Japan CPI core (all items ex-fresh food), slowed to 0.3% yoy in September, down from 0.5% yoy, matched expectation of 0.3% yoy. That’s also the lowest level in more than two years since April 2017, and drifted further away from BoJ’s 2% target. All items CPI slowed to 0.2% yoy, down from 0.3% yoy and matched expectations. CPI core-core (all items ex-fresh food and energy) slowed to 0.5% yoy, down form 0.6% yoy, matched expectation but remained sluggish.
Japan Finance minister Taro Aso said yesterday that the government was ready to ramp up stimulus to guard against risks from slowing global growth and US-China trade tensions. He said after a meeting of G20 finance leaders, “Given uncertainty over the global economy, exports are falling and weighing on manufacturers’ output.

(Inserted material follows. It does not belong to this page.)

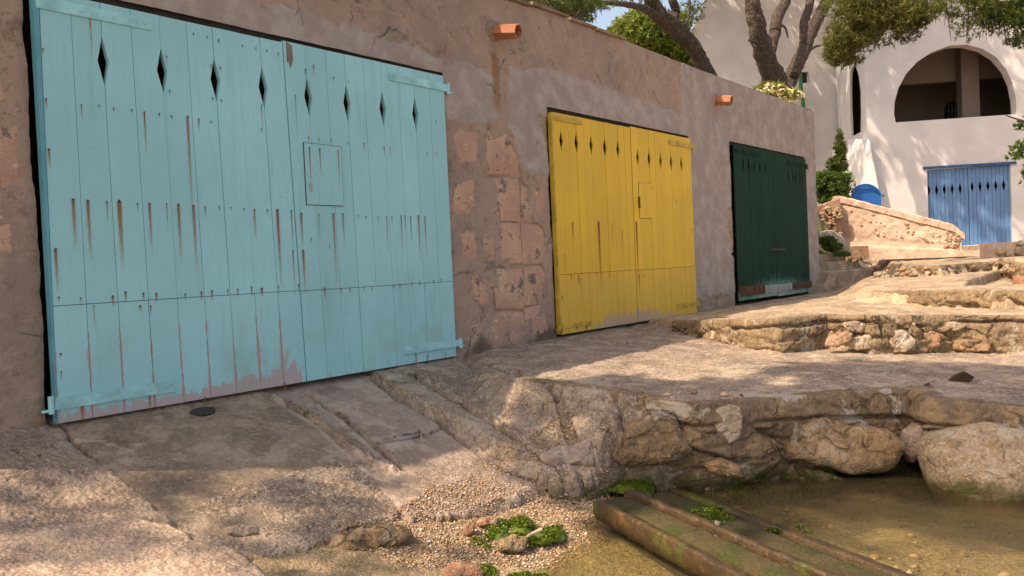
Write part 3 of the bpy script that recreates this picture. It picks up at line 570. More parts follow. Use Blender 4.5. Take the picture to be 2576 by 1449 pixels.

But the weakness has yet to spread to non-manufacturers or domestic demand.
Ado added, “if we need to compile some form of an economic stimulus package, we are ready to take various types of fiscal measures flexibly”. He also emphasized that “When you look back at the problems Japan faced, including deflation, they can’t be fixed by monetary policy alone. You need a coordinated monetary and fiscal response.”
Separately, the good news is that the government estimated the US-Japan trade deal will boost Japan’s economy by 0.8%. There will be around JPY 4T contribution to GDP based on its fiscal 2018 figures. Also, the deal will create around 280k jobs.